**The records:**
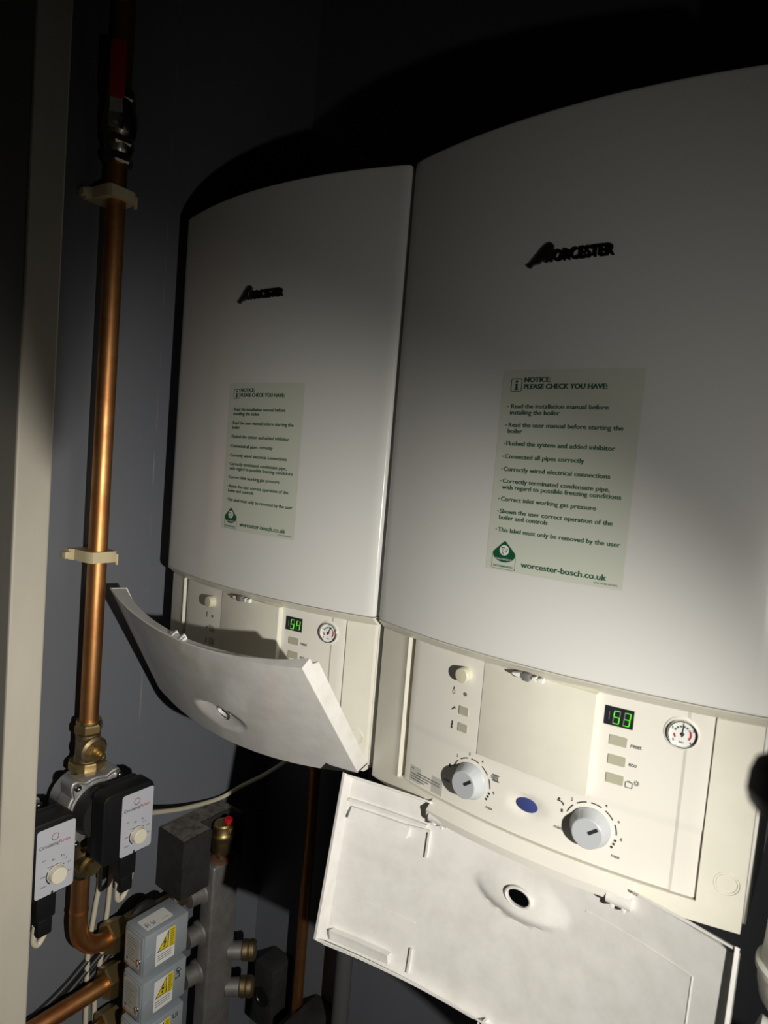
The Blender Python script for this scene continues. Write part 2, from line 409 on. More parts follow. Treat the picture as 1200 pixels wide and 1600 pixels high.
def place_text_lines():
    """(text, x from left mm, x end mm or None, baseline below the top mm, cap height mm)"""
    return [('NOTICE:', 25.6, 54.5, -12.6, 5.0), ('PLEASE CHECK YOU HAVE:', 25.6, 112.2, -19.6, 5.0),
            ('Read the installation manual before', 12.8, 115.4, -39.9, 4.6), ('installing the boiler', 12.2, None, -46.5, 4.6),
            ('Read the user manual before starting the', 11.9, None, -59.6, 4.6), ('boiler', 11.5, None, -66.2, 4.6),
            ('Flushed the system and added inhibitor', 11.3, None, -79.4, 4.6), ('Connected all pipes correctly', 11.0, None, -93.2, 4.6),
            ('Correctly wired electrical connections', 11.0, None, -106.8, 4.6), ('Correctly terminated condensate pipe,', 11.2, None, -119.5, 4.6),
            ('with regard to possible freezing conditions', 11.0, None, -126.1, 4.6), ('Correct inlet working gas pressure', 11.2, None, -138.9, 4.6),
            ('Shown the user correct operation of the', 11.2, None, -152.1, 4.6), ('boiler and controls', 11.0, None, -158.8, 4.6),
            ('This label must only be removed by the user', 11.0, 139.6, -172.1, 4.6)]
NATURAL = None
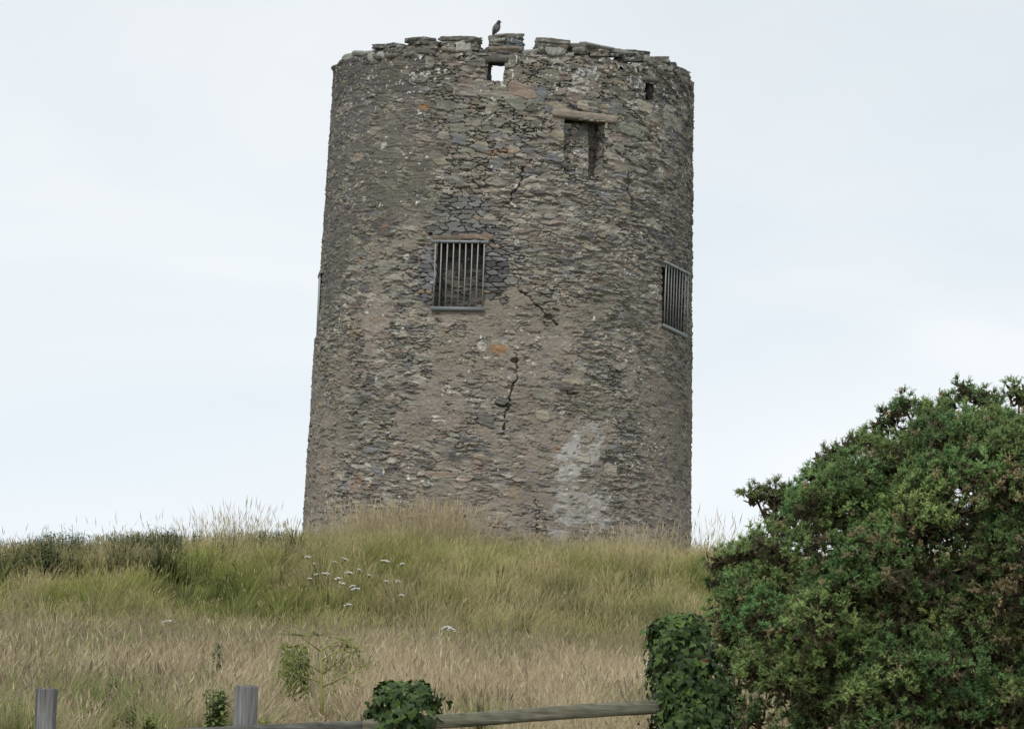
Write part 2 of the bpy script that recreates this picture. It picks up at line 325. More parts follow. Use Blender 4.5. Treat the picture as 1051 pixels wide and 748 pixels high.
# grid of the outer face, finer at the front
S = .0125/3.6
tf = np.arange(math.radians(-106), math.radians(106), S); tb = np.linspace(math.radians(106), math.radians(254), 150)
TH = np.concatenate([tf, tb[:-1]]); ZZ = np.arange(Z0, ZR+.001, .0125); ZZ[-1] = ZR
T2, Z2 = np.meshgrid(TH, ZZ)
NF = len(tf)
H, C = masonry(T2*3.6, Z2)
# ragged top edge
topn = ZR - .07*sst(.3,.75,fbm(T2*3.6*2.2,0*T2,151,3)) - .04*hsh(np.floor(T2*3.6*6),0*T2,152)
Zt = np.minimum(Z2, topn)
bow = .05*(fbm(T2*2.2+5,Z2*.5,161,3)-.5)*2
P = tpos(T2, Zt, H+bow-.04)
# openings: (theta0, theta1, z0, z1)
def op(x0,x1,y0,y1):
    xm, ym = (x0+x1)/2, (y0+y1)/2
    return tw(x0,ym)[0], tw(x1,ym)[0], tw(xm,y1)[1], tw(xm,y0)[1]
OPS = {'through': op(500,517,64,83), 'blocked': op(579,621,123,180), 'slot': op(663.5,672,86,103), 'grated': op(447,497,249,316), 'grated_side': op(680,707,277,340)}
gl = OPS['grated'];  wide = OPS['grated_side']
OPS['grated_side'] = (wide[0], wide[0]+.28, wide[2]+.02, wide[3]+.02)
OPS['grated_left'] = (-math.radians(86)-.13, -math.radians(86)+.13, gl[2]-.45, gl[3]-.45)
nT, nZ = len(TH), len(ZZ); idx = np.arange(nT*nZ).reshape(nZ,nT); nxt = np.roll(idx,-1,1)
F = np.stack([idx[:-1],nxt[:-1],nxt[1:],idx[1:]],-1)
tm = TH + .5*S; zm = (ZZ[:-1]+ZZ[1:])/2
keep = np.ones((nZ-1,nT), bool)
TT, ZM = np.meshgrid(tm, zm)
for n_,(a,b,c,d) in OPS.items():
    jag = .02*(fbm(TT*18,ZM*5,171)-.5)
    keep &= ~((TT > a+jag) & (TT < b+jag) & (ZM > c+jag*2) & (ZM < d+jag*2))
wall = mesh_np('wall', P.reshape(-1,3), F[keep], M_STONE, C.reshape(-1,3), tower, smooth=True)
# inner wall and wall top
WT = .62
def surf(name, fpos, us, vs, cfn=None, parent=tower, flip=False, amp=1, seed=3, mat=None):
    U_, V_ = np.meshgrid(us, vs); h, c = masonry(*cfn(U_,V_), feats=False, seed=seed)
    Pp = fpos(U_, V_, h*amp); n1,n2 = len(us),len(vs); ix = np.arange(n1*n2).reshape(n2,n1)
    f = np.stack([ix[:-1,:-1],ix[:-1,1:],ix[1:,1:],ix[1:,:-1]],-1).reshape(-1,4)
    if flip: f = f[:, ::-1]
    return mesh_np(name, Pp.reshape(-1,3), f, mat or M_STONE, c.reshape(-1,3), parent, smooth=True)
thI = np.linspace(-math.pi, math.pi, 500)
def in_wall(x, z):
    return x
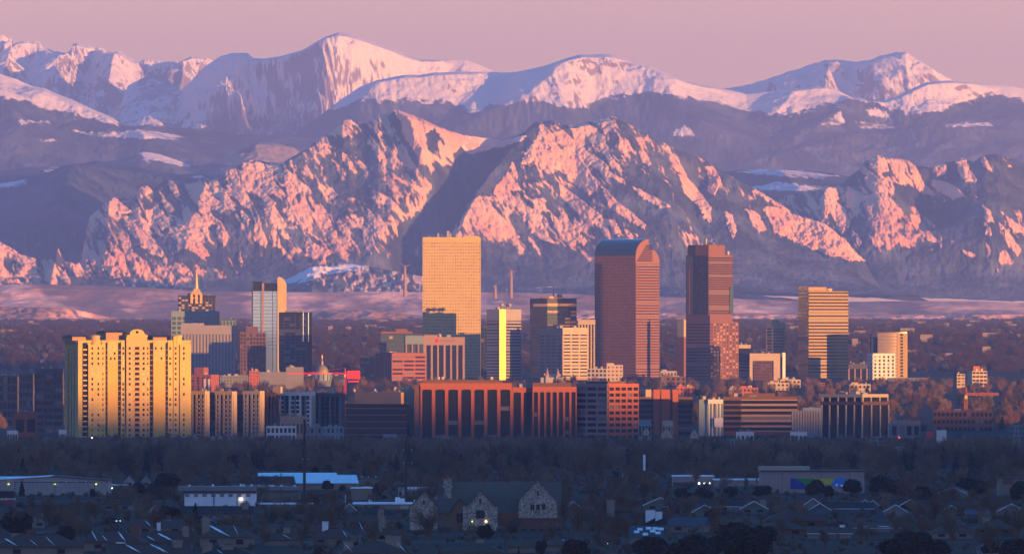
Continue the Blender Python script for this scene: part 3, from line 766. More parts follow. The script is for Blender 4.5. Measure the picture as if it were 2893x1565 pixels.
def small_block(name, label, x0, x1, ytop, D, m, glass=GLASS, nf=4, nc=6, th=0., xm=None, cat='building', band=.45, pier=.4, depth=None, group=None, sides='f', each=False, top=None):
    b = Bld(name, label, x0, xm if xm else x0, x1, ytop, D, th, depth, cat, group)
    b.core(m)
    for sd in sides:
        b.grid(sd, m, glass, nc if sd == 'f' else max(2, nc // 2), nf, pier, band, each=each)
    b.roofbox(0, 1, 0, .06, .6, m, 'parapet')
    if top: b.roofbox(*top, m)
    return b
# ------------------------------------------------------------------ downtown towers
# tall flat beige granite tower with a fine grid of small windows
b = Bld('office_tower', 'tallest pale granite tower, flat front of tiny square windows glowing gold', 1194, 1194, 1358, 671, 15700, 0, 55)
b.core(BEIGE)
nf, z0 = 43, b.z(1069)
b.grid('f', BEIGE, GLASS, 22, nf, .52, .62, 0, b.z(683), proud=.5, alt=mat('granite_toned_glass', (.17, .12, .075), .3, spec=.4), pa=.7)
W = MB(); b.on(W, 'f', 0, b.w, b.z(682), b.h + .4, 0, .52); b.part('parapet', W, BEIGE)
for px, hh, ww in ((1212, 3, 1), (1238, 6, 2.5), (1266, 9, 3.5), (1273, 6, 2), (1291, 5, 3), (1307, 3.5, 3), (1330, 2.5, 14)):
    q = MB(); u = -b.w / 2 + b.u(px); q.box(u - ww / 2, u + ww / 2, -b.d / 2 + 8, -b.d / 2 + 12, b.h - .1, b.h + hh); b.part('roof_unit', q, PALE)
q = MB(); q.box(-b.w / 2 + b.u(1310), b.w / 2 - 2, -b.d / 2 + 4, b.d / 2 - 4, b.h - .1, b.h + 2); b.part('penthouse', q, BEIGE)

# slim twin tower with the glinting corner
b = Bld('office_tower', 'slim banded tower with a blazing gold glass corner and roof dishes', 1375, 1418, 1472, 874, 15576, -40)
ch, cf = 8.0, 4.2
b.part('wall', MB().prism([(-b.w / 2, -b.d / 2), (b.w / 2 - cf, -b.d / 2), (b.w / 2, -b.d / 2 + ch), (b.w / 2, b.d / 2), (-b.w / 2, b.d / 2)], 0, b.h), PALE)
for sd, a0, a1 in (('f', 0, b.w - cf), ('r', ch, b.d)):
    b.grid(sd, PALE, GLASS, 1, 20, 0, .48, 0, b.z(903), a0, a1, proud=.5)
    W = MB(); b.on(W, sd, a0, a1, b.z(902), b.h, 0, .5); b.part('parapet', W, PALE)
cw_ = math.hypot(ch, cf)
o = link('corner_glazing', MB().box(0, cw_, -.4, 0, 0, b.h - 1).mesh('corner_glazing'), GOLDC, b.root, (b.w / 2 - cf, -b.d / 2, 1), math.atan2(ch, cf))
W = MB()
nx_, ny_ = ch / cw_, -cf / cw_
for j in range(44):
    z = 2 + j * (b.h - 4) / 44; W.add([(b.w / 2 - cf + nx_ * -.5, -b.d / 2 - .55, z), (b.w / 2 + .5, -b.d / 2 + ch - .4, z), (b.w / 2 + .5, -b.d / 2 + ch - .4, z + .9), (b.w / 2 - cf + nx_ * -.5, -b.d / 2 - .55, z + .9)], [(0, 1, 2, 3)])
b.part('spandrels', W, PALE, kind='stuff')
for k, (ux, uy, rr) in enumerate(((.35, .5, 3.0), (.55, .35, 3.6), (.75, .6, 2.6), (.5, .7, 2.6))):
    q = MB(); X, Y = -b.w / 2 + ux * b.w, -b.d / 2 + uy * b.d
    q.tube((X, Y, b.h - .2), (X, Y, b.h + 4), .5); q.lathe([(rr * .3, b.h + 3.4), (rr, b.h + 5.2), (rr * .8, b.h + 7.6), (rr * .15, b.h + 8.6)], 10, (X, Y)); b.part('roof_dish', q, PALE)
q = MB(); q.tube((-b.w / 2 + .3 * b.w, 0, b.h), (-b.w / 2 + .3 * b.w, 0, b.h + 14), .25); b.part('antenna', q, STEEL)

# office with the red square sign between dark piers
b = Bld('office_building', 'pinkish office block with six dark bays and a small red square sign', 1196, 1196, 1313, 952, 15200, 0, 40)
b.core(GLASS, 0, b.z(975), 'glazing', iny=.9)
W = MB().box(-b.w / 2, b.w / 2, -b.d / 2, b.d / 2, b.z(974.9), b.h); b.part('parapet', W, PINKG)
for a, c in ((1196, 1205), (1217, 1223), (1235, 1240), (1253, 1259), (1272, 1277), (1289.5, 1294.5), (1307, 1313)):
    q = MB(); b.on(q, 'f', b.u(a), b.u(c), 0, b.z(975.2), -.85, .05); b.part('pier', q, PINKG)
q = MB(); b.on(q, 'f', b.u(1229.5), b.u(1239), b.z(968), b.z(956), 0, .3); sg = b.part('sign', q, REDM)
q = MB()
for i in range(9):
    a = 1242 + i * 4.9 + (1.5 if i > 1 else 0); b.on(q, 'f', b.u(a), b.u(a + 3.4), b.z(964.5), b.z(960.5), 0, .12)
b.part('sign_letters', q, mat('sign_letter_grey', (.16, .10, .075), .7), sg, kind='stuff')
b.roofbox(.02, .44, .1, .9, b.z(946) - b.h, PINKG)
q = MB(); q.lathe([(1.6, b.h), (2.2, b.h + 2), (1.2, b.h + 4.4), (.2, b.h + 5)], 10, (-b.w / 2 + b.u(1242), -b.d / 2 + 4)); b.part('roof_dish', q, CREAM)

# red brick office pair
b = Bld('office_building', 'boxy red brick office with rows of small windows left of the signed block', 1059, 1107, 1202, 998, 15000, -52)
b.core(REDB)
b.grid('r', REDB, GLASS, 3, 8, .12, .55, b.z(1096), b.z(1003), proud=.4, each=True, alt=BLIND)
b.grid('f', REDB, GLASS, 8, 1, .55, .12, b.z(1096), b.z(1003), proud=.4)
b.roofbox(.1, .9, .1, .9, 1.2, BRNB)
b = Bld('office_building', 'dark glass office with a small brown penthouse above the red brick block', 1076, 1076, 1196, 942, 15350, 0, 40)
b.core(GLASSB)
b.grid('f', DARK, GLASST, 6, 9, .12, .35, b.z(1060), b.z(947), 0, b.u(1145), proud=.4, alt=GOLDG, pa=.12)
b.roofbox((1119 - 1076) / 120, (1151 - 1076) / 120, .2, .7, b.z(929) - b.h, BROWN)
b.roofbox(0, .75, .05, .2, 2.6, BROWN, 'parapet')
W = MB(); b.on(W, 'f', b.u(1145), b.w, b.z(972), b.z(948), .05, 2); b.part('upper_panel', W, TEALW)
for px in (1146, 1163, 1180): 
    q = MB(); b.on(q, 'f', b.u(px), b.u(px + 4), b.z(1069), b.z(972), 0, 2); b.part('pier', q, PINKG)
b = small_block('office_building', 'narrow dark slab standing just left of the red brick office', 1017, 1058, 1011, 15100, GLASSB, GLASS, 8, 3, band=.25, pier=.15)
b = small_block('office_building', 'narrow dark glass building beside the tall granite tower', 1358, 1380, 926, 15800, GLASST, GLASS, 14, 2, band=.2, pier=.1)

# dark green tower with mast
b = Bld('office_tower', 'dark green glass tower with gold reflecting bands and a roof mast', 1498, 1546, 1629, 843, 15750, -50)
b.core(GLASST)
b.grid('f', DARK, GLASST, 1, 20, 0, .3, 0, b.z(876), proud=.25)
b.grid('r', DARK, GLASST, 5, 16, .06, .42, b.z(1030), b.z(876), proud=.25, alt=GOLDG, pa=.38)
for sd in 'fr':
    W = MB(); b.on(W, sd, 0, b.L(sd), b.z(870), b.h, .05, .5); b.part('parapet', W, DARK)
q = MB(); b.on(q, 'r', 0, b.d, b.z(865), b.z(857), .4, .7); b.on(q, 'f', b.w * .2, b.w, b.z(866), b.z(858), .4, .7); b.part('gold_band', q, GOLDG)
b.roofbox(.25, .8, .2, .7, 3, GOLDG)
q = MB(); q.tube((0, 0, b.h), (0, 0, b.h + 8), 1.6, r2=.8); q.tube((0, 0, b.h + 8), (0, 0, b.z(803)), .8, r2=.5); b.part('mast', q, PALE)
for k in (0, 1):
    q = MB(); q.lathe([(.8, b.h + 1), (2.4, b.h + 3), (1.8, b.h + 6), (.2, b.h + 7)], 10, (8 + k * 6, 2)); b.part('roof_dish', q, CREAM)

# pale grid block in front of it
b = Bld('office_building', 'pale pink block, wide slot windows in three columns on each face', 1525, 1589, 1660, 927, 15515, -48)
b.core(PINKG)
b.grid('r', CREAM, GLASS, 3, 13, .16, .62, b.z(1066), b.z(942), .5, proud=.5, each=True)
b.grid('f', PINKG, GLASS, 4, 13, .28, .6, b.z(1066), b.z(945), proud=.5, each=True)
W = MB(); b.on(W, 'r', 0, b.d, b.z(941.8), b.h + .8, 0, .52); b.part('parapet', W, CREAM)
# ribbed tower behind
b = Bld('office_tower', 'slim ribbed tower with vertical orange fins beside the curved-top tower', 1634, 1634, 1681, 903, 15600, 0, 25)
b.core(GLASS, 0, b.z(917)); 
b.part('crown', MB().box(-b.w / 2 - .4, b.w / 2 + .4, -b.d / 2 - 1, b.d / 2, b.z(916.9), b.h), CREAM)
b.ribs('f', CREAM, 6, 0, b.z(917), b.w * .09, 1.0)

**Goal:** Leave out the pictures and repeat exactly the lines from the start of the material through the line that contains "NATURAL = None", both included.

**Reply:**
The Blender Python script for this scene continues. Write part 2, from line 409 on. More parts follow. Treat the picture as 1200 pixels wide and 1600 pixels high.
def place_text_lines():
    """(text, x from left mm, x end mm or None, baseline below the top mm, cap height mm)"""
    return [('NOTICE:', 25.6, 54.5, -12.6, 5.0), ('PLEASE CHECK YOU HAVE:', 25.6, 112.2, -19.6, 5.0),
            ('Read the installation manual before', 12.8, 115.4, -39.9, 4.6), ('installing the boiler', 12.2, None, -46.5, 4.6),
            ('Read the user manual before starting the', 11.9, None, -59.6, 4.6), ('boiler', 11.5, None, -66.2, 4.6),
            ('Flushed the system and added inhibitor', 11.3, None, -79.4, 4.6), ('Connected all pipes correctly', 11.0, None, -93.2, 4.6),
            ('Correctly wired electrical connections', 11.0, None, -106.8, 4.6), ('Correctly terminated condensate pipe,', 11.2, None, -119.5, 4.6),
            ('with regard to possible freezing conditions', 11.0, None, -126.1, 4.6), ('Correct inlet working gas pressure', 11.2, None, -138.9, 4.6),
            ('Shown the user correct operation of the', 11.2, None, -152.1, 4.6), ('boiler and controls', 11.0, None, -158.8, 4.6),
            ('This label must only be removed by the user', 11.0, 139.6, -172.1, 4.6)]
NATURAL = None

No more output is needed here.